CB1 to Navy Yard: Make ship shape!
The Brooklyn Paper / Tom Callan

The district manager of Williamsburg’s community board feels “utmost disgust” about the junked cars and giant pile of salt that are visible at the Brooklyn Navy Yard along Kent Avenue between Keap and Rush streets.

Community Board 1’s Gerald Esposito says the cars, which are sold at auction by the city’s Department of Citywide Administrative Services, and the salt, which is used by the Department of Sanitation to clear city streets of snow and ice in the winter, are unsightly and pose an environmental hazard for the surrounding area.

Indeed, from Kent Avenue, it is difficult for passersby not to notice the three-story salt pile covered by a cone-shaped shell and the disembodied auto parts among the skeletal remains of cars in various states of disrepair.

Esposito wrote to the Navy Yard Development Corporation last month to “voice our utmost disgust,” at the eyesores and “request that you take immediate action to remove this junkyard and sanitation facility, or provide fencing that will not display this blight to our community.”
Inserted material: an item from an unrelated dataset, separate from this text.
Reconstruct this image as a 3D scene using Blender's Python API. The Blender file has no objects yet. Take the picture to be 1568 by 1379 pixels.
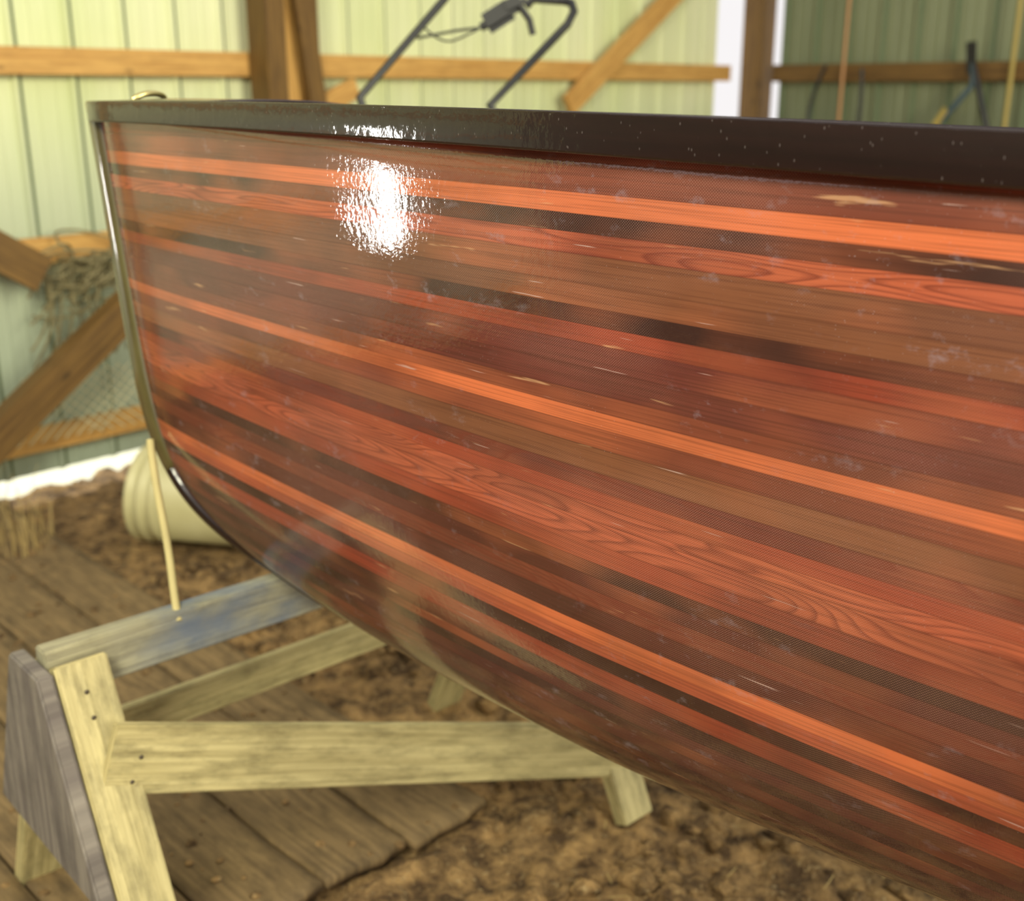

In the meantime, Navy Yard President and CEO Andrew Kimball told The Brooklyn Paper that Esposito’s complaints may be moot: the Navy Yard is redeveloping the six-acre site on the outskirts of the yards, though it could be a year before it seeks out developers.

The plan calls for industrial, commercial and retail space on the site after the salt pile and auction lot are relocated.

Esposito said he spoke with Kimball on Monday and was pleased that the lines of communication were now open.

“I believe that we will move forward in a spirit of cooperation,” Esposito said. “We finally have a dialogue going. I don’t know what kind of fruit that is going to yield, but at least we have that much.”